After his prepared statement the bozo running the press conference said that the media could ask one question only, and no follow-up questions (which was key in aiding A-Rod in avoiding direct answers). The basically answered every question with, "I was young, and naive and immature. I'm sorry." He basically only said that he did this with his cousin who bought the stuff over the counter in the Dominican, then they did this in the bathroom with no guidance or knowledge of the substance or how to administer it. The best question in my mind that was asked was from Joel Sherman of the New York Post, in which he asked A-Rod if you had no idea the effect of this PED or how to take it, why did you have your cousin inject you twice monthly for 3 years with no idea what it was or could do? His answer was evasive and apologetic.

This is far from over, and if you ask me it made him look worse than when we all knew nothing. He should have just taken what was coming, grown a pair of balls, and answered like a man. Now, he will face even more scrutiny and questions and the Yankees will have this media circus following the team for reasons that have nothing to do with playing baseball. Thanks for the distraction for the team, A-Hole. Thanks for not caring enough about "moving forward" as he said, to tell the truth and try and regain some trust from his teammates and baseball fans. Now his teammates will have to cater to his hurt feelings and bruised ego.

This was just another example of why he will never be in the same league as Derek Jeter.

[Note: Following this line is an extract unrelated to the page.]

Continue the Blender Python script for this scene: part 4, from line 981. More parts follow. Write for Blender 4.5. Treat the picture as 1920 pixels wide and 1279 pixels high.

(photo courtesy of Designated Blogger)


  1. Sometimes it must really stink to be so far removed from normal reality, whatever the amount of money. For someone supposedly so health and image conscious, making the choice to cheat chemically seems like such a bad one to make, despite whatever "pressure" he may have felt to be, well, perfect.

    McGwire may be a media coward and a chump these days, but he at least has been able to keep quiet and low. Bonds and Clemens think that they can angrily lie and deny, but that only paints a federal bullseye on their chests.

    However, these bread-crumb trail of truth press conferences only make the players that do them (like Giambi and A-Roid) only prolong their sense of cowardice and evasiveness.

    I understand that the show is run by morality-absent image consultants and lawyers that manage their client's tiny human instinct to tell the truth, while mitigating their legally "actionable" positions to avoid either drug trafficking or possession charges or perjury.

    All we end up with is a cartoon speech, with a cowardly press that can't bear to give these handlers a figurative finger and ask a second question.

  2. You're right about him being so far removed from reality, that's for sure. His head is so far up his ass it's ridiculous.

    I've decided I no longer care what he has to say. I gave him the benefit of the doubt today to see what exactly he was going to say, but it didn't really accomplish anything.

  3. did anyone notice how arod claimed his cousin went to the Dominican republic to bring illegal drugs back to Texas....last time i checked that is drug smuggling.so you can really say that arod was the head of an international drug smuggling ring....i'm just saying

  4. I have a few points to make.

    First, I believe A-Rod did explain what the PED he took did....

    "Rodriguez said the cousin, whom he wouldn’t identify, told him it would cause a “dramatic energy boost.”"

    Second, they weren't illegal drugs and there was no ban on them by MLB. A-Rod also stated that he took "ripped fuel" from GNC which is now banned. I remember seeing ripped fuel in GNC and have a couple relatives that have used it. Ripped fuel wasn't illegal, not classified as a steroid, and not banned by MLB.

    I'm finding the substances that some of these guys used weren't illegal, weren't classified as being steroids, and weren't banned by MLB at the times they were being taken by the ball players. Anyone wonder why no criminal charges have been filed against any of them, other than perjury?

    Don't think that i'm sticking up for these guys, because I initially thought they were all guilty. However, I'm now finding that when some of these players said they didn't know they were taking steroids, it's because they weren't!

  5. Yes, Ripped Fuel is still for sale in health food stores and isn't illegal.

    However, he was being injected with something, and health food stores, and other stores don't sell syringes full of "energy" to customers.

  6. Ripped Fuel once contained ephedra,a now illegal substance, did they replace it with something else?

    How A-Rod took the Primobolan doesn't really matter. The point is that it wasn't illegal until the Anabolic Steroid Control Act of 2004, wasn't classified as a steroid at the time, or banned by MLB.

  7. Yes, they removed the ephedra from that product, and one of its main ingredients is caffeine.

    As far as what A-Rod took, I don't even care honestly. The test should really be irrelevant since it was obtained voluntarily for an anonymous study. If A-Rod is punished or guilty I do believe the other 103 players should be also. I understand your point, hitman, that it was not a banned substance when he did it.

    The problem here is that A-Rod was exposed for something that far more players than just him were doing and now he has to answer for all of them.

  8. You're right, the tests should have been irrelevant, and destroyed, in the first place. I agree, somewhat, that the other players should be revealed but again, the test results were supposed to be destroyed and why drag everyone down? Then again, why only go after A-Rod?

    A-Rod isn't the first player to have to defend himself, and I don't think he'll be the last. You've had players in the past testify that they didn't use steroids, like Rafael Palmeiro, but were immediately labeled as cheaters and cast away.

    It used to be legal to drink beer at the age of 18 in Ohio. Now that the legal drinking age is 21, does it mean all those that drank at 18 broke the law by drinking underage?